Monday, December 13, 2010

What Happens After

I just finished reading Jo Walton's new book, Among Others. I read most of it in a morning, and it was an interesting experience. I met Jo about a year and a half ago, when she came to the Festival, and I read her Small Change books then: an alternate-history trilogy which I remember enjoying, although I don't know how much I could tell you about them now: I'd need to reread them.

But Among Others was something new, and something quite surprising. I suppose you would classify it as fantasy: after all, there are real fairies, of the creepy-wood-spirit variety, and a sort of complicated and nebulous form of magic. But unlike almost any other fantasy I've ever read, in this one very little actually happens. In fact, it's all happened already: this book is an aftermath, in a way. It's what happens to the character after the dramatic battle and the life-altering events. When the book opens, it's 1979 in England, the narrator, Morwenna, is fifteen, and she is getting on with the rest of her life after a conflict with her apparently mad, apparently witchcraft-using mother, which left Morwenna lame and her twin sister dead.

Now that seems like a spectacular sort of thing, and the kind of thing that many fantasy writers would choose to end their book with. In Walton's hands, though, the actual events that killed Morwenna's twin are never particularly clear, never described, and certainly not part of the action. The book is written as Morwenna's diary, after it's all over, and she never needs to go back and explain. The Big Battle is background to the everyday world of bitchy classmates, arbitrary rules, trying to get to know a father and family she's only just met, and trying to find a place to fit in, in her typically horrid and petty boarding school. Oh, and reading a lot, with the kind of obsessive ravenousness that a lot of born readers can relate to. (I did.)

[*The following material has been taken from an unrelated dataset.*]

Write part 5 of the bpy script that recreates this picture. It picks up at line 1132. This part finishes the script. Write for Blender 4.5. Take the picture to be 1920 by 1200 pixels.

Morwenna can use magic - a sort of very vague, sympathetic magic that only really shows its presence in coincidence and changes in fortune - and talk to fairies. She is also a voracious reader of science fiction, and her diary entries are peppered with titles of books she's reading now, and authors she's obsessed with (she's an omnivore with a particular love for Delany, Zelazny, Le Guin, and Tiptree, but she takes in practically every major work of science fiction published pre-1980 on the way.) While she waits to meet up with the fairies - who need her to perform rituals, the purpose of which she's not always entirely clear about - she brings along a book, settles down to rest her bad leg, and vanishes into Callahan's Crosstime Saloon or Cat's Cradle.

Jo Walton's breaking all kinds of SF conventions here. The magic is a lot more ordinary and unremarkable to Morwenna than the latest Asimov, and she isn't an outsider so much because she has a tragic, magical past as because she's a SF-geek bookworm with a limp who has moved to an English boarding school with a Welsh accent and a weird name. Which should sound familiar to anyone who survived being a nerd as a child. (I did.)

Okay, there are points during the story in which Morwenna learns things about using magic, of the Le Guin-like "with great power comes so much responsibility that you're probably better off not even considering using your great power" variety. When she's tempted to do a ritual to find a circle of friends, she's then troubled by the thought that maybe the book club of fellow SF lovers she finds only exist because of her ritual, and are therefore somehow less real, less genuinely her friends. But then, what outsider hasn't wondered if maybe the friends they find are really their friends, or if it's all some kind of elaborate trick?

So the magic probably could stand in for all sorts of things: adulthood, responsibility, taking charge of your own life, moving on out of a tragedy, hanging on to the creativity and wonder of your childhood and using it to strengthen yourself. At its heart, though, I think the book is about being an intelligent and lonely teenager and finding your way: it's a love letter to the intense relationship some teens can have with science fiction and fantasy - or any subculture that involves that kind of intense consumption: perhaps Morwenna could have been a fan of, say, punk music, collecting bootleg tapes and fanzines. But Jo Walton being who she is, it's about magic, starships, and interlibrary loans.